President Trump’s executive order or Oklahoma’s 2-for-1—or a fixed reduction goal—such as Missouri’s one-third reduction? And third, how can regulators ensure that agencies do not exploit possible loopholes by, for example, swapping two trivial regulations for one massive one?

These questions defy easy answers. The Harvard Journal of Law and Public Policy devoted an entire symposium issue to the topic, and the foremost experts in this space all favor somewhat different approaches. But now that more than a dozen governments have tried out some sort of regulatory budget, some clear patterns are starting to emerge. And the new Virginia Office of Regulatory Management (ORM), created by Governor Glenn Youngkin’s Executive Order 19, embodies an innovative approach that builds on and improves existing best practices.

Like most other states that have adopted budgets, Virginia has chosen to focus on regulatory requirements, seeking to reduce the total number of regulatory restrictions by 25 percent by the end of the Youngkin Administration. This approach ensures that agencies cannot achieve the goal by focusing on trivial regulations with relatively few requirements and ignoring major ones.

But ORM has also recognized that there are ways to reduce regulatory burdens other than by simply eliminating discrete requirements. For example, reducing the number of training hours for cosmetologists from 1500 to 1000, as a Virginia agency recently proposed, creates significant time savings for practitioners while still ensuring that they receive the necessary training. Eliminating the requirement entirely would be misguided, but right-sizing it balances the need for training against the risk of needlessly restricting market entry.

The challenge is figuring out how to give “credit” toward the 25 percent reduction target for requirements that are modified but not eliminated. There are any number of ways to reduce regulatory burdens: lower fees, reduce training hours, shorten forms, expand exemptions, or provide greater compliance flexibility, among others. This makes coming up with a common denominator difficult. But all of these actions have the common effect of reducing costs.

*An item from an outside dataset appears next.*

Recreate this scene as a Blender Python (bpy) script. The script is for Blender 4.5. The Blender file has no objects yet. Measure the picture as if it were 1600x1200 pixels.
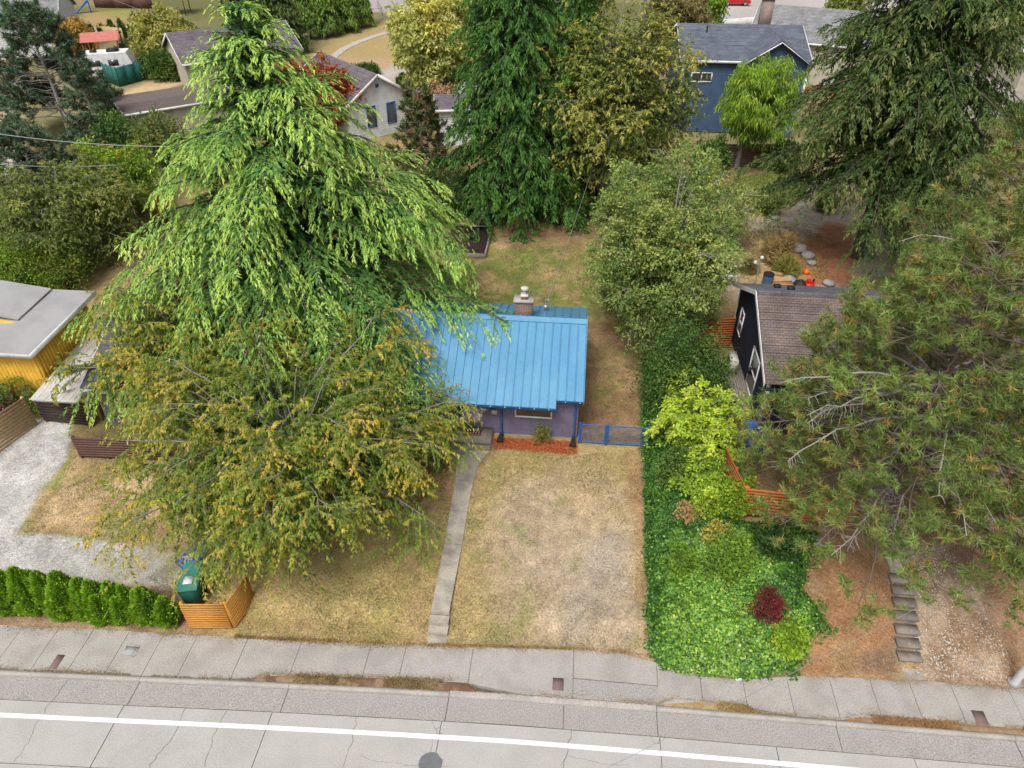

In its recently issued guide on the subject, ORM has asked agencies to calculate the cost savings associated with any regulatory reduction that does not involve fully eliminating a requirement. ORM then gives “partial credit” for any such savings. For example, using the cosmetologist training regulation, the agency reduced the regulatory burden by 33 percent (from 1500 to 1000 hours), and the requirement therefore will be counted as “0.67 requirements” rather than “1 requirement” going forward. ORM will also calculate the overall monetary cost savings that agencies have achieved and highlight major successes.

ORM’s approach ensures that agencies get rewarded for the full range of approaches to reducing regulatory burdens. And it solves an incentive problem, ensuring that agencies have a reason both to pick low-hanging fruit—reporting requirements that easily can be eliminated completely, for example—and to spend the time necessary to make sure that high-impact regulations are no more burdensome than necessary to achieve their goals.

Although Virginia agencies are just now beginning to implement the ORM framework, they already have achieved some notable successes and will no doubt continue to log major regulatory reductions as they work toward the 25 percent goal in the next three years. And these efforts will go a long way toward advancing Governor Youngkin’s goal of achieving a best-in-class regulatory system and making Virginia a top destination for new citizens and businesses. The regulatory burden is one of the top concerns business leaders cite when deciding where to locate their businesses, and the Virginia approach will help streamline that burden while still ensuring that necessary protections remain in place.

Furthermore, as the process plays out, it is ORM’s hope that other state governments, as well as the federal government and foreign governments, will take note. ORM benefitted enormously from studying past and current regulatory budget initiatives when formulating its approach, and other governments will undoubtedly find useful lessons in Virginia’s experience.

Reeve T. Bull is the Deputy Director of the Virginia Office of Regulatory Management.